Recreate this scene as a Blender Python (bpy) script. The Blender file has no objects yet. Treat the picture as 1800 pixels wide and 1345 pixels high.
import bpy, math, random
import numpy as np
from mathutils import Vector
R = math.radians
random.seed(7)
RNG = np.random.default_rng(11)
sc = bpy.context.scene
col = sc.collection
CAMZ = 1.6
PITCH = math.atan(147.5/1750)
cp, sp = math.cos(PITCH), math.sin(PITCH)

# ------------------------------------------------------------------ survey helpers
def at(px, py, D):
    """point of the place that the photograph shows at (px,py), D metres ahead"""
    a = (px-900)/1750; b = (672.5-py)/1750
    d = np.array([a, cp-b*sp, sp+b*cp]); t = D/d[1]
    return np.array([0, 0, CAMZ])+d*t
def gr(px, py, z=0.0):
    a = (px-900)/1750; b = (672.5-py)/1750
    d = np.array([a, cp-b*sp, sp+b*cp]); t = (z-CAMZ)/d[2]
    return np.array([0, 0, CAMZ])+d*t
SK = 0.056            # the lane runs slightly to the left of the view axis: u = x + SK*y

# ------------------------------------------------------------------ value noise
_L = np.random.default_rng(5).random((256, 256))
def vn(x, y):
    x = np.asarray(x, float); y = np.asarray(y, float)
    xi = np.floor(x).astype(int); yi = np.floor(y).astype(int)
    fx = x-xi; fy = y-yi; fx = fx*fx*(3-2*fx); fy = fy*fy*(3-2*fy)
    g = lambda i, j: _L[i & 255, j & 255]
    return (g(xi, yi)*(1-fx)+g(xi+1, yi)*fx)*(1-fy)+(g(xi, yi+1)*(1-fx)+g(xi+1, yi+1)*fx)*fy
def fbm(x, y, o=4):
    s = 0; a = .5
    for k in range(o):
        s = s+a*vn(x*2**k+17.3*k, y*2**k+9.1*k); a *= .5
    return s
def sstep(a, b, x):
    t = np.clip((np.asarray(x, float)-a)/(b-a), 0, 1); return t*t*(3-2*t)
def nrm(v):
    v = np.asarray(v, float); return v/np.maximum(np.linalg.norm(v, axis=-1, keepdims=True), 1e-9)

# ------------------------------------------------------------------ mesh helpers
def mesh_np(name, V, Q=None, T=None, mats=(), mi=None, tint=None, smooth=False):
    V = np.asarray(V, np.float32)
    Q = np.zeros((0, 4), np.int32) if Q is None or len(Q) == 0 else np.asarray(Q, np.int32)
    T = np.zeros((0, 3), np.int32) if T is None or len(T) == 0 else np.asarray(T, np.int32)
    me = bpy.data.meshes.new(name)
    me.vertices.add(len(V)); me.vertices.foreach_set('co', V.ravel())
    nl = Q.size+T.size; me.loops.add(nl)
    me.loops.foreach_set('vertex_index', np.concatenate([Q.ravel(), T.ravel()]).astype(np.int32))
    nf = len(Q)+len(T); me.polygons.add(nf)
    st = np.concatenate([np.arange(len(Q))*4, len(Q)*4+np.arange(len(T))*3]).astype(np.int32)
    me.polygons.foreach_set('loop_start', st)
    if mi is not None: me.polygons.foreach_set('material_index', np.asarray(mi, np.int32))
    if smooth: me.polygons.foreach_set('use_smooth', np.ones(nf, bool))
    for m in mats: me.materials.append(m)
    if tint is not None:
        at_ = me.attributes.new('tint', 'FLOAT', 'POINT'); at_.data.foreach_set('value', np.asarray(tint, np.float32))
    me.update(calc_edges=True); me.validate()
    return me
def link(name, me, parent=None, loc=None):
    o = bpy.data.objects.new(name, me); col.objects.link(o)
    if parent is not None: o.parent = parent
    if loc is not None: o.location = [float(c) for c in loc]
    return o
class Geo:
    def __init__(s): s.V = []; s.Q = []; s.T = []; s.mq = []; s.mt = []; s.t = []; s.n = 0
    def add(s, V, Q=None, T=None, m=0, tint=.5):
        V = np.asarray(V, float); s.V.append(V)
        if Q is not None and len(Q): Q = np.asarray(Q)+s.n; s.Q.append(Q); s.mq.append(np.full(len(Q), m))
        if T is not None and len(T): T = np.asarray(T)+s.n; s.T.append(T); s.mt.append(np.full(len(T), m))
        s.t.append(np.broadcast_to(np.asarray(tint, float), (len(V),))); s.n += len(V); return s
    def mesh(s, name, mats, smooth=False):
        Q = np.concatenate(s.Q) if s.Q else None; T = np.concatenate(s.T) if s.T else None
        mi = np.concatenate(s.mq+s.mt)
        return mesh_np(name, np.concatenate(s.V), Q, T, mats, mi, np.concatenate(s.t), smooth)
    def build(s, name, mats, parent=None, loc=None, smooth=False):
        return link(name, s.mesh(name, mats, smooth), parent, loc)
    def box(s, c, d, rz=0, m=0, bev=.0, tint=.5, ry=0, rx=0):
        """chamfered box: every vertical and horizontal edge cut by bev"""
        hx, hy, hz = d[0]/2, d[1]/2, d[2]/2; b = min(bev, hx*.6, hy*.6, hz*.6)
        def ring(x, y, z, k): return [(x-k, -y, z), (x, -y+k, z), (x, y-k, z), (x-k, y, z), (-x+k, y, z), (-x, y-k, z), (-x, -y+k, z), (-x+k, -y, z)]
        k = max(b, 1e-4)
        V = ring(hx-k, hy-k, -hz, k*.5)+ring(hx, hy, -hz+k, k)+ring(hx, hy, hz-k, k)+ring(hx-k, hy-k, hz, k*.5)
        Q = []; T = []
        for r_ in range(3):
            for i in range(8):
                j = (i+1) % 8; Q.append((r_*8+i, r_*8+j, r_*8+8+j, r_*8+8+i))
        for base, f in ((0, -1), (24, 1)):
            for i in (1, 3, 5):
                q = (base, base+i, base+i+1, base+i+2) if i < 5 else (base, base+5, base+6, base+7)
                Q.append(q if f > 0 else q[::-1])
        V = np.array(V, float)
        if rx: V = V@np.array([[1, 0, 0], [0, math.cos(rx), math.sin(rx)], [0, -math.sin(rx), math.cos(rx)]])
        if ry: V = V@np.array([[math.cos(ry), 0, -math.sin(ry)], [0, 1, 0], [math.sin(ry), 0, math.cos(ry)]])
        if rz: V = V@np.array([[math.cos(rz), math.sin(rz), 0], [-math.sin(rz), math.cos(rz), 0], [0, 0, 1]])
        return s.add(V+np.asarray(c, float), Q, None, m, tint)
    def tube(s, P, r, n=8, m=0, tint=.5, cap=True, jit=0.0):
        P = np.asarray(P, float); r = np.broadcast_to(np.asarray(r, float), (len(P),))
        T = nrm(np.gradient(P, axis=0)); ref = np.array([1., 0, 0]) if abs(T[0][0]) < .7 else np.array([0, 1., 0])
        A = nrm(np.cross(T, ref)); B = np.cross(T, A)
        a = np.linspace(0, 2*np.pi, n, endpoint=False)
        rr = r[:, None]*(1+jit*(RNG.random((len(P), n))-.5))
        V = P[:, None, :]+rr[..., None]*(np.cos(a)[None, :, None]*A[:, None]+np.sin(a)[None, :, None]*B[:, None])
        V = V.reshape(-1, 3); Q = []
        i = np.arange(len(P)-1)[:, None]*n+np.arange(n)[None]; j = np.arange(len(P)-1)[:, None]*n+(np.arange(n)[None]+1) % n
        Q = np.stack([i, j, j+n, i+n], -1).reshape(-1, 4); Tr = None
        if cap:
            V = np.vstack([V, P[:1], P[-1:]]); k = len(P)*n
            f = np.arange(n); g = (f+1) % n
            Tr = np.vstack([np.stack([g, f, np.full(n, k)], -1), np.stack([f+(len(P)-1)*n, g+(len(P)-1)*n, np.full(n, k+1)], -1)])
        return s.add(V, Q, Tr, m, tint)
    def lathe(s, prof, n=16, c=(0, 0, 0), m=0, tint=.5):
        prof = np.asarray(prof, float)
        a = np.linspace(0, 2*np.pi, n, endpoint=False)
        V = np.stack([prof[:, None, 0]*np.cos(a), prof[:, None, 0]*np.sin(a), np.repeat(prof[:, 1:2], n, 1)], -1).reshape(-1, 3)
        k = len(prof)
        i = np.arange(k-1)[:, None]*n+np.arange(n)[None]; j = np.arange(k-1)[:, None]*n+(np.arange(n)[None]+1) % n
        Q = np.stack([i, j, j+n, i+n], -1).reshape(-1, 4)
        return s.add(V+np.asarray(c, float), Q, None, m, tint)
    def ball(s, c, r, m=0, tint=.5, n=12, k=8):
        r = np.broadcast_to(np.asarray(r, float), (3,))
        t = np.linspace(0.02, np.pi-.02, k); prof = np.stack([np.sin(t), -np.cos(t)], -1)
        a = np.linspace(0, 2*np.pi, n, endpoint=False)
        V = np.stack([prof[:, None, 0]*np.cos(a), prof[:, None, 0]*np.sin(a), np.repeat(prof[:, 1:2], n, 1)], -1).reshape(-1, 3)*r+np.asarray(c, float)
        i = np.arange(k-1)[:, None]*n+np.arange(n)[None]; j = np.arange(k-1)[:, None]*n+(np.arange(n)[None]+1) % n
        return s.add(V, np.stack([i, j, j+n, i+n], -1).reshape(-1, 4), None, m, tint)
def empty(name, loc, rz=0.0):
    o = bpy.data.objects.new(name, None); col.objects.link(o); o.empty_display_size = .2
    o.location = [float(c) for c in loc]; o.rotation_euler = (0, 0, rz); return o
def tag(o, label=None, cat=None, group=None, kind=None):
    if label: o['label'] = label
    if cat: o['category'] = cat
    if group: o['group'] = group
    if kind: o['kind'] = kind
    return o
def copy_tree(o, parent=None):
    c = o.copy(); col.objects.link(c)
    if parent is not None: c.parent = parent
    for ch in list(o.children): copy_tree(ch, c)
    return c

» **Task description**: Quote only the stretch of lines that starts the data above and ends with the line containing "u = x + SK*y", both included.

» **The answer**:
Recreate this scene as a Blender Python (bpy) script. The Blender file has no objects yet. Treat the picture as 1800 pixels wide and 1345 pixels high.
import bpy, math, random
import numpy as np
from mathutils import Vector
R = math.radians
random.seed(7)
RNG = np.random.default_rng(11)
sc = bpy.context.scene
col = sc.collection
CAMZ = 1.6
PITCH = math.atan(147.5/1750)
cp, sp = math.cos(PITCH), math.sin(PITCH)

# ------------------------------------------------------------------ survey helpers
def at(px, py, D):
    """point of the place that the photograph shows at (px,py), D metres ahead"""
    a = (px-900)/1750; b = (672.5-py)/1750
    d = np.array([a, cp-b*sp, sp+b*cp]); t = D/d[1]
    return np.array([0, 0, CAMZ])+d*t
def gr(px, py, z=0.0):
    a = (px-900)/1750; b = (672.5-py)/1750
    d = np.array([a, cp-b*sp, sp+b*cp]); t = (z-CAMZ)/d[2]
    return np.array([0, 0, CAMZ])+d*t
SK = 0.056            # the lane runs slightly to the left of the view axis: u = x + SK*y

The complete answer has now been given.